Si tant est que l’on puisse attribuer a posteriori une signification univoque à de tels actes, je dirais qu’ils reflètent une souffrance d’impuissance. Comme d’autres intervenants, j’observe l’émergence d’une critique de l’organisation du travail qui ne débouche en rien sur une demande de protection, de réparation, et encore moins d’écoute compatissante. C’est une critique au nom de la compétence, d’après laquelle des salariés de tous niveaux demandent à être dotés des ressources et des soutiens permettant d’affronter les contraintes. Ils demandent à ce que leur expérience serve à l’entreprise, qu’elle soit entendue, reconnue, capitalisée et remonte vers le niveau dirigeant. Ils veulent être acteurs dans la manière de définir des objectifs réalistes cohérents avec une stratégie offensive face aux concurrents dans le monde.

 

Les grandes organisations de service au public sont emportées par les rouages gestionnaires de leurs homologues industrielles qui, hier, concevaient, fabriquaient et vendaient en grandes séries.

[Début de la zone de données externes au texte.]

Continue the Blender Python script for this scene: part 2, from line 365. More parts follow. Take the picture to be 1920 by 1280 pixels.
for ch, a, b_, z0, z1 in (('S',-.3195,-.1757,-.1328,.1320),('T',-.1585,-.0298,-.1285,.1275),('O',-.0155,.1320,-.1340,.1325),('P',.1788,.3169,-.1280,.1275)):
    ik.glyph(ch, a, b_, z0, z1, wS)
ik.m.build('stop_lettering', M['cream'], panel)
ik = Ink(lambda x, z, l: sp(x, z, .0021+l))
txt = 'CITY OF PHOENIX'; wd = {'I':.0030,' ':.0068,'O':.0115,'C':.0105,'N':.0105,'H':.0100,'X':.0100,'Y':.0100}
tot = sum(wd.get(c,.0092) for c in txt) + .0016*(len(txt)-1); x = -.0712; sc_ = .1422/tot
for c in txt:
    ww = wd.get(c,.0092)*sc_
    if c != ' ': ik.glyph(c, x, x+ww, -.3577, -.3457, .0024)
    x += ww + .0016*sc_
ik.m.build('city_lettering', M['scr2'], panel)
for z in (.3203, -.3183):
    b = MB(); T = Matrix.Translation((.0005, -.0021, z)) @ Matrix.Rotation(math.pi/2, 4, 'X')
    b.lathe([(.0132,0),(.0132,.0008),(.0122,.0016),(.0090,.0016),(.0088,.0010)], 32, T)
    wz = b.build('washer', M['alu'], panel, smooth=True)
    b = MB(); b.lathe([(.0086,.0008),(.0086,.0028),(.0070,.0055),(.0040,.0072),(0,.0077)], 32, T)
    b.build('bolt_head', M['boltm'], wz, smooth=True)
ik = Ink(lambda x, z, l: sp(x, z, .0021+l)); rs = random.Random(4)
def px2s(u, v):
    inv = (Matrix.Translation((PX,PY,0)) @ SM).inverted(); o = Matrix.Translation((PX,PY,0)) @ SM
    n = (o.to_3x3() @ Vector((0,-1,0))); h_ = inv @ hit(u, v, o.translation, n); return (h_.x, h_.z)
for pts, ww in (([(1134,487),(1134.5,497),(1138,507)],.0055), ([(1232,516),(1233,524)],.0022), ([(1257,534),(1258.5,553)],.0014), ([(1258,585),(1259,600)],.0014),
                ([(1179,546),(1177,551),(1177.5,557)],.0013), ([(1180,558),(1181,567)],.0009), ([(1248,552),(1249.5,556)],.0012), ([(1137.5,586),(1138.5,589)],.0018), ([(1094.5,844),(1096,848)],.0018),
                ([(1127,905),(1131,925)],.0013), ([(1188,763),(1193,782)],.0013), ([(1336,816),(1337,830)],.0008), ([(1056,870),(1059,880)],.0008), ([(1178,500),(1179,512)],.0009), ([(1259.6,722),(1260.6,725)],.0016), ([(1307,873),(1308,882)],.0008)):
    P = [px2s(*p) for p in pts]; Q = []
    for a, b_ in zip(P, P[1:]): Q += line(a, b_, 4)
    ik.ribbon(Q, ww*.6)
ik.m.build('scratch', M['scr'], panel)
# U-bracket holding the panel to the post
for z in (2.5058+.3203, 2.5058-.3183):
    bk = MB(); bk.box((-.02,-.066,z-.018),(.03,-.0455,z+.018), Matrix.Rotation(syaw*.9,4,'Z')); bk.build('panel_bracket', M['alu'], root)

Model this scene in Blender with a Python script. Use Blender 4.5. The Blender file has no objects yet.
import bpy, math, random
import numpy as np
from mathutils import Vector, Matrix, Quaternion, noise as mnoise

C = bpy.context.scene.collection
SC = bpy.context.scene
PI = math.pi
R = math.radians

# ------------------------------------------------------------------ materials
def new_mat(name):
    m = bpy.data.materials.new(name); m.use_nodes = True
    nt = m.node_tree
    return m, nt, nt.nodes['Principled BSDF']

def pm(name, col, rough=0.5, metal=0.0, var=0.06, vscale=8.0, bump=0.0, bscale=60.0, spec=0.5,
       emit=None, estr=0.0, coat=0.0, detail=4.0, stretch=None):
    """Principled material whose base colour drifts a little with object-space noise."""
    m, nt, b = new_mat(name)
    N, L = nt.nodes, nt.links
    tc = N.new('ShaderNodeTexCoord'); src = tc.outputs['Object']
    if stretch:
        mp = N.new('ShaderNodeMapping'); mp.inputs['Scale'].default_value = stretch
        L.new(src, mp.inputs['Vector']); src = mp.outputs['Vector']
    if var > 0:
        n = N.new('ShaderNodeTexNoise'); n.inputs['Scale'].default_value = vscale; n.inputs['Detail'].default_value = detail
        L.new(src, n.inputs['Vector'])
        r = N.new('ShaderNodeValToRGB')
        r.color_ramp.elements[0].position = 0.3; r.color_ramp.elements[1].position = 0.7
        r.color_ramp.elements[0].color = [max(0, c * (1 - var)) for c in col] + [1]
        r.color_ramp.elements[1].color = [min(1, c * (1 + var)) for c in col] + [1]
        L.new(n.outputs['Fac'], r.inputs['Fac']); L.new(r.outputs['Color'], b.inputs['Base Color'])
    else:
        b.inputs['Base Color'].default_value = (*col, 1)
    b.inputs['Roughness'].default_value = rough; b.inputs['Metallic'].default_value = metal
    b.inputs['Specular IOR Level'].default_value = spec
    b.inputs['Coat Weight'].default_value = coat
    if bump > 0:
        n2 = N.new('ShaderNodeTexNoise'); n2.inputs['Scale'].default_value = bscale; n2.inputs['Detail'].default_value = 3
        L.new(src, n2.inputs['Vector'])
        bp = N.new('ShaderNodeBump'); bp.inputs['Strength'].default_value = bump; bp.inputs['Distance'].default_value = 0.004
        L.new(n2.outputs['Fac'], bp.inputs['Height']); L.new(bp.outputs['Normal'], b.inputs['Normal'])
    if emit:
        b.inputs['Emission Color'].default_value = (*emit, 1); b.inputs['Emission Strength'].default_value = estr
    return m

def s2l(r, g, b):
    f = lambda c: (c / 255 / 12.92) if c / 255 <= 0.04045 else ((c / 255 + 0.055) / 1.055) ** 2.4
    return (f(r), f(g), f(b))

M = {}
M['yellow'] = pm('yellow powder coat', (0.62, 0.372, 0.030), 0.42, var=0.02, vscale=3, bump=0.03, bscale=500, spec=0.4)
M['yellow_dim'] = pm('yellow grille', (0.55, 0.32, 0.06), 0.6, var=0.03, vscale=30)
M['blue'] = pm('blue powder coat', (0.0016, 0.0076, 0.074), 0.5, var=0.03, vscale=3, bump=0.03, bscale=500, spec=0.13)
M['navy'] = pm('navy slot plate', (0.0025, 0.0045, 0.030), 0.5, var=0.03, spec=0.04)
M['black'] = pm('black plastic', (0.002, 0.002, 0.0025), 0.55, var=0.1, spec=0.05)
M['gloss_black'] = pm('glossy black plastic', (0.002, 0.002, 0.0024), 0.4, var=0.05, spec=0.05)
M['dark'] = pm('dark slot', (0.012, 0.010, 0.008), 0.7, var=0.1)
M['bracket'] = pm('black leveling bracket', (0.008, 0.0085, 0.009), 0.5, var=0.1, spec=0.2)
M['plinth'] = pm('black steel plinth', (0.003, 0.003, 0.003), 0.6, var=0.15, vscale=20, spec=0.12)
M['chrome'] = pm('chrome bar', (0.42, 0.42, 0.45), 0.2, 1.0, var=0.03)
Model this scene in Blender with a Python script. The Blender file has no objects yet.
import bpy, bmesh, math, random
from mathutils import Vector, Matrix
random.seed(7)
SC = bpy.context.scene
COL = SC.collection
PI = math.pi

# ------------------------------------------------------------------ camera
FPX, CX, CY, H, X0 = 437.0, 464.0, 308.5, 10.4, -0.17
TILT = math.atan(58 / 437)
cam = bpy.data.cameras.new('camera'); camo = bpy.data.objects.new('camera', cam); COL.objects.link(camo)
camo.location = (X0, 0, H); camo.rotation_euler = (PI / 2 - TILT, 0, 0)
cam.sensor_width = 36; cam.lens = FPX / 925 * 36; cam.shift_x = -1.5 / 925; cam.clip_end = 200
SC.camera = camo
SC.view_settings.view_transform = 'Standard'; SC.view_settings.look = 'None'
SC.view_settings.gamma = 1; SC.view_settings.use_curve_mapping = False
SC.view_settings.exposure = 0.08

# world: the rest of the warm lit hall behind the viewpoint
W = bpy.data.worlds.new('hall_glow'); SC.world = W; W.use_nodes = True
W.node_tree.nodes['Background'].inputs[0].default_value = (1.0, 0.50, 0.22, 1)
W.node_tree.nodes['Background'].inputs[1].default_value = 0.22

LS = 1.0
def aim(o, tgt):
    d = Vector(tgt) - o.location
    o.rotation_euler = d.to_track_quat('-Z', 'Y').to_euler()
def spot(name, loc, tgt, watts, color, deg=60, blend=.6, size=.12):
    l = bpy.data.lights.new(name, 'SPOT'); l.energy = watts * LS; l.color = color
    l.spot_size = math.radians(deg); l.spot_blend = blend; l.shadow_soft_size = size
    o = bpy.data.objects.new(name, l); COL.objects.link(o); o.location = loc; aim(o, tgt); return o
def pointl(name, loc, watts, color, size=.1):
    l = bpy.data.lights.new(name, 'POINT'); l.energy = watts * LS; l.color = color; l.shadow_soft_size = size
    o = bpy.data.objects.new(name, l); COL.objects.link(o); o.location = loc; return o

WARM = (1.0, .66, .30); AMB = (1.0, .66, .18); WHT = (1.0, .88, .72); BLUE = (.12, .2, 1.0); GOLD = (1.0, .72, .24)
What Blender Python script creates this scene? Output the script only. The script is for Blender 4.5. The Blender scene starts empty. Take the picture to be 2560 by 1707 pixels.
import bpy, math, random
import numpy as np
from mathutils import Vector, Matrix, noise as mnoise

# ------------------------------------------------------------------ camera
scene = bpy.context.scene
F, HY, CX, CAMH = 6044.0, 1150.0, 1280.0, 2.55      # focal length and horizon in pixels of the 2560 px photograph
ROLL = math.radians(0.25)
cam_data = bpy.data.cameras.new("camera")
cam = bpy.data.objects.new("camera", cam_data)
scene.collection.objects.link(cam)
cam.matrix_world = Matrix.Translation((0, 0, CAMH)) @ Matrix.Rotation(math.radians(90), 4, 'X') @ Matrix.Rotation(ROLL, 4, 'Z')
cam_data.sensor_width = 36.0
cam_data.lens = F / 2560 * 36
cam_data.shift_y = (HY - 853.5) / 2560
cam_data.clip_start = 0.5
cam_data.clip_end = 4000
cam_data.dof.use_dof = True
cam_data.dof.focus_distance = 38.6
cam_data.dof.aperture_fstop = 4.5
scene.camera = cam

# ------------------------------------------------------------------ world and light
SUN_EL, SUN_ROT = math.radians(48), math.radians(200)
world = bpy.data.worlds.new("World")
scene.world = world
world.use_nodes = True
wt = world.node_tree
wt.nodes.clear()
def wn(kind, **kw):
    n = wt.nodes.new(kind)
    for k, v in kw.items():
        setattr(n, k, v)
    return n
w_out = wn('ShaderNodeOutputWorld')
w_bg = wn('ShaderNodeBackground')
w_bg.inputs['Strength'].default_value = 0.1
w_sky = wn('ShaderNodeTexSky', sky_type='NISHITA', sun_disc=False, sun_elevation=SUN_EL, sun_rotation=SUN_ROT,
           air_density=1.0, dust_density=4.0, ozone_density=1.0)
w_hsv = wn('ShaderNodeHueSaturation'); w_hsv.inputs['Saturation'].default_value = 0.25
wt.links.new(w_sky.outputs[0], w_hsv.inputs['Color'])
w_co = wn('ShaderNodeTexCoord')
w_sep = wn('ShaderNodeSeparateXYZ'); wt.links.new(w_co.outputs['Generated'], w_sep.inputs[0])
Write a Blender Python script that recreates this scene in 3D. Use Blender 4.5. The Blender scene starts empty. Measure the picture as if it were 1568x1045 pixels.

La gestion économique du travail qui en découle a pour levier cardinal la  productivité, ce qui nie l’épaisseur et la valeur des processus d’apprentissage, leur caractère collectif et « organisationnel » (et non seulement individuel), les différences dans les manières d’apprendre et les rythmes, variables selon les groupes professionnels, les âges, les habitus, les expériences antérieures de la vie…Elles sont emportées par la gestion topdown où tout s’évaluerait d’en haut, où rien ne vient renvoyer à quiconque l’effectivité de ses actes.

 

Il y a urgence à prendre enfin le temps de faire des « objectifs de gestion » et de leur évaluation un objet de dialogues pas seulement bilatéraux ; à débattre des changements organisationnels et des dynamiques de métiers en sorte que les managers gèrent les apprentissages et les mobilités en fonction des groupes professionnels, des personnes, et de leurs expériences – en tenant compte des identités, des transitions à opérer, des points de fragilité à prévenir. Il est grand temps de trouver le chemin d’actions organisatrices « équipant » les personnes pour faire face aux contraintes, plutôt que de les passiver et de les infantiliser.